Se remettre en question
Selon F.-H. Jourda, « les vrais freins aux initiatives éco-responsables sont les intérêts économiques. De l’intendance des espaces verts municipaux à la répartition des richesses et à leur partage dans le monde, les enjeux économiques dominent toujours le problème vital de la biodiversité ». Pour autant, le surcoût dans la conception de bâtiments à faible empreinte environnementale ne justifie pas une architecture passéiste. Amorti d’autant plus vite que le coût des énergies traditionnelles augmente quand celui des énergies renouvelables baisse, il ne peut plus être un argument. Les serres du jardin botanique de Bordeaux, avec 750 mètres carrés de cellules photovoltaïques intégrées, ou le Centre technique de rugby à Marcoussis, témoignent ainsi d’une architecture contemporaine répondant intelligemment aux préoccupations environnementales : matériaux à faible énergie grise, intégration des bâtiments dans le paysage, dispositifs préservant la végétation et les biotopes du site. Le passage vers un nouveau mode de vie implique « une remise en question pour tout le monde, et plus particulièrement pour les architectes, parce qu’ils ont la force de proposition.
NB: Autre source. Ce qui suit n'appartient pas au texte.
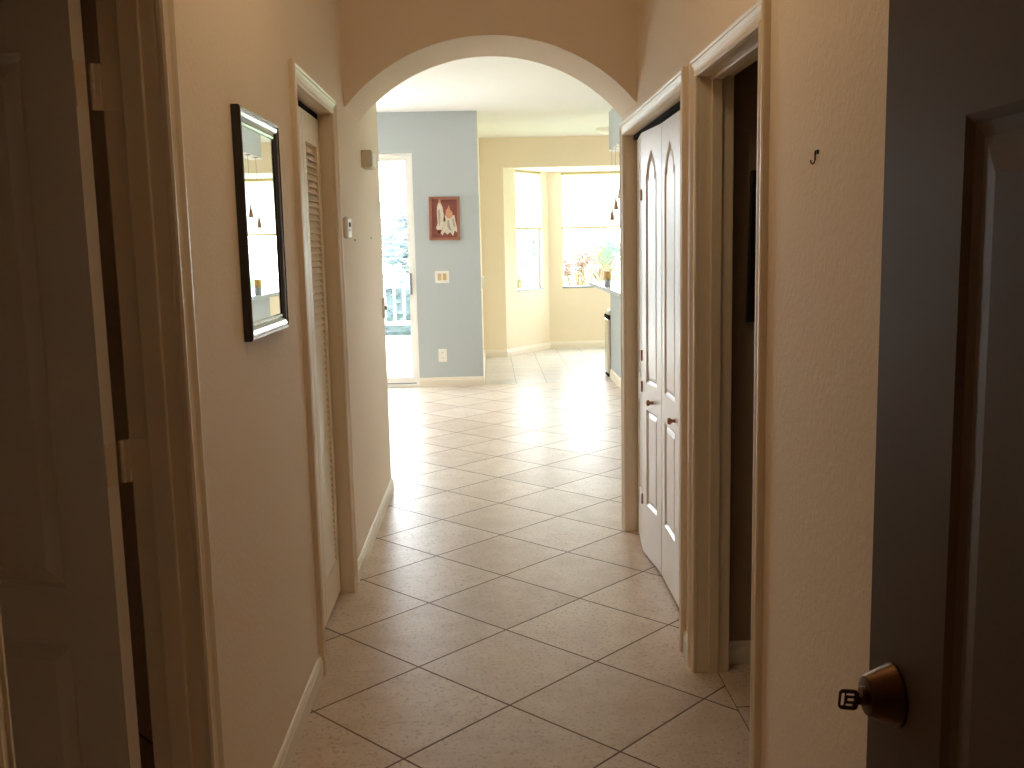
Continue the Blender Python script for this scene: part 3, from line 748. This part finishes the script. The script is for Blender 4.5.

Ils sont donc les premiers responsables et seront les premiers coupables, s’ils n’agissent pas d’urgence ». Il faut passer d’une architecture égotiste à une architecture où le bien-être de l’usager ne cède en rien à une logique écologique ; prendre en compte les réalités du contexte – ressources énergétiques, économiques, sociales, culturelles – pour réduire au maximum l’empreinte écologique des bâtiments, et envisager l’évolution des besoins futurs. « Ne pas laisser de cicatrices et faire un jour un bâtiment biodégradable » fait d’ailleurs partie de ses rêves !
Soigner la ville
Pour l’heure, F.-H. Jourda milite pour « un ravalement thermique à imposer de toute urgence aux bâtiments anciens ». Responsable de plus du tiers des émissions de gaz à effet de serre, le secteur du bâtiment compte 96 % de constructions antérieures à la rupture technologique dans le neuf. Effective depuis les années 2000 et surtout le Grenelle de l’environnement, pour lequel F.-H. Jourda a rendu un rapport en 2007, la révolution dans les systèmes constructifs doit profiter à la rénovation du parc ancien. C’est aussi l’opportunité de « soigner la ville, qu’on peut comparer à un grand corps malade. Comme en acupuncture, il s’agit d’un équilibre global sur lequel il faut se pencher pour modifier les flux et les énergies. On peut intervenir en banlieue pour soigner le centre, ou l’inverse. Mais la densification par la mixité et la flexibilité des différentes fonctions urbaines est indispensable à la réduction des impacts environnementaux et énergétiques ». Un autre de ses rêves serait ainsi de « construire un morceau de ville sur la ville pour montrer qu’il est possible de transformer celles qui existent, au niveau social et environnemental, pour apporter du bonheur aux gens ». Car, en fin de compte, son combat pour une architecture durable est indissociable du rôle qu’elle donne à sa profession et qu’elle souhaite transmettre à ses étudiants : « La seule motivation véritable de l’architecte doit être “construire un monde meilleur”. Pour moi, le beau, c’est le sens. L’architecture devrait être une proposition, une vision du monde. » Après avoir reçu une dizaine de prix prestigieux, l’architecte a été récompensée en 2007 par le Global Award for sustainable architecture. En 2010, elle reçoit le Trophée des femmes en or, qui témoigne de l’influence de sa production sur un large public.